Stereo reverb if you want it to have less well-defined position.

If you want big keyboards, layering two different but similar patches and panning one left and one right a bit works well for me. For huge, a stereo expander plugin, but check it still sounds okay with the mix in mono.

Some folks set up piano patches so the notes are arrayed across the stereo image from left to right. I think it sounds gay, but some people like it.
 
Kick, snare, bass and any lead/vocal instrument down the middle. Everything else as wide as it can go while still being balanced. If you've got say, a synth/lead line, accompanying a vocal, just pan it opposite what the cymbals are playing. If he's playing a crash on the right, that sounds positioned maybe 70R, then pan the synth 70L. Unclutters the phantom centre, keeps your mix nice and wide but keeps it balanced because it's not all on one side. Even if there's no vocal line down the middle, this can still be cool to do.

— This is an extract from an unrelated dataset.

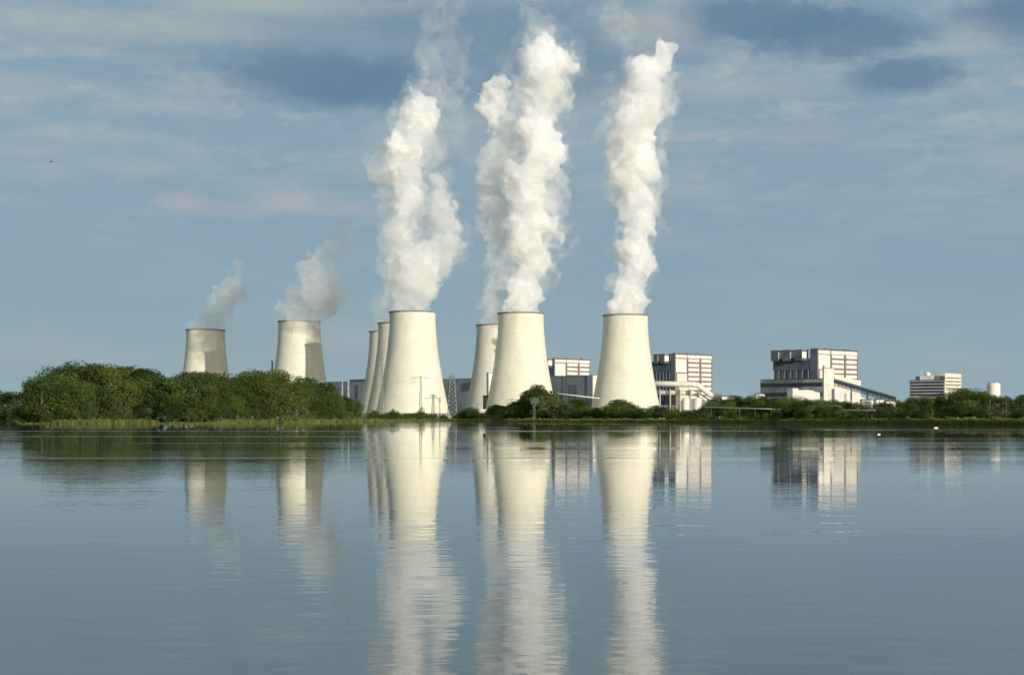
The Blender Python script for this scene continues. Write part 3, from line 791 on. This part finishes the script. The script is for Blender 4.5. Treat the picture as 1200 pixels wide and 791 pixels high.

That keyboard trick mentioned above.. don't your patches already do this? If a piano is mic'd IRL, and not in mono, you'll have the low notes on the left and the high notes on the right. But I guess if you want it a little more extreme, then it's a good idea.
 
These are just my personal guidelines...

Center = Kick, Snare, Vox, Bass, Lead Gtr. (If there's only One)

L/R 100% = Main Rhythm Gtrs., Hi Hat, Ride, maybe China

L/R 90% = First and Last Toms and Crashes(Divide all others accordingly)

L/R 75% = Lower/Secondary Rhythm Gtrs.

L/R 50% = Occasional Dual Vox and Left hand/Right hand keyboards

L/R 25% = Lead Gtrs. (2 Lead players)
 
That keyboard trick mentioned above.. don't your patches already do this?

My "piano" sounds tend to come out of a Korg, so no. I'd have to set the patch up specially if I wanted that. Naturalistic sounds aren't my style.

Oh, and sometimes I'll pan individual notes in a synth line around to create a bit more movement. Seems to work better with really synth-y sounds like saw waves, etc. But if you're going over from one side to the other don't spread it too wide, or the line will lose cohesion if the listener is much closer to one speaker than the other.